Customers shouldn’t pay for FPL’s legacy of negligence and deception argues SACE
Late yesterday, Southern Alliance for Clean Energy (SACE) filed its brief with the Florida Public Service Commission (PSC) arguing that customers should not have to pay for the clean up of an underground contamination plume created by Florida Power & Light’s (FPL) negligent operation of the cooling canals at its Turkey Point nuclear power plant for decades. FPL knew or should have known as early as 1978 that the operation of the cooling canals at the Turkey Point plant south of Miami was creating a hyper-saline plume that was polluting the Biscayne Aquifer – the drinking water resource for South Florida – but it failed to act for almost 40 years. Over 500 FPL customers have filed letters with the Commission stating that FPL customers shouldn’t have to pay for the company’s mistakes.
Moreover, the company in 2009 misled regulators, both the South Florida Water Management District and the Public Service Commission, on the magnitude of its environmental problem – the clean up is now projected to cost over $200 million. Stunningly, FPL is requesting that customers pay. SACE, Office of Public Counsel, and industrial users filed briefs in opposition to FPL’s unfair request. The Commission will consider the briefs filed yesterday by SACE and other parties in the Environmental Cost Recovery Clause docket and will render a final decision on FPL’s request on December 12, 2017.
In a related development on SACE’s Clean Water Act lawsuit on the impact of FPL’s hyper-saline contamination plume on Biscayne Bay, conservation groups, including SACE, in early August were issued an order by Magistrate Judge Alicia M. Otazo-Reyes, allowing their federal Clean Water Act lawsuit filed against FPL in July 2016 to move onto the next level.

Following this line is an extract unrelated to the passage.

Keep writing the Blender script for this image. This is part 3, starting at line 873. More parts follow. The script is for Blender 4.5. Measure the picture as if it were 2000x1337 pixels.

A hearing has now been scheduled for this Thursday at 10:00am by Judge Darrian P. Gayles at the Wilkie D. Ferguson United States Courthouse, 400 North Miami Avenue, Courtroom 11-1. The Plaintiffs expect an endorsement of the earlier magistrate Judge’s ruling, which would allow the Clean Water Act case to move forward and discovery to begin and to go to trial in 2018.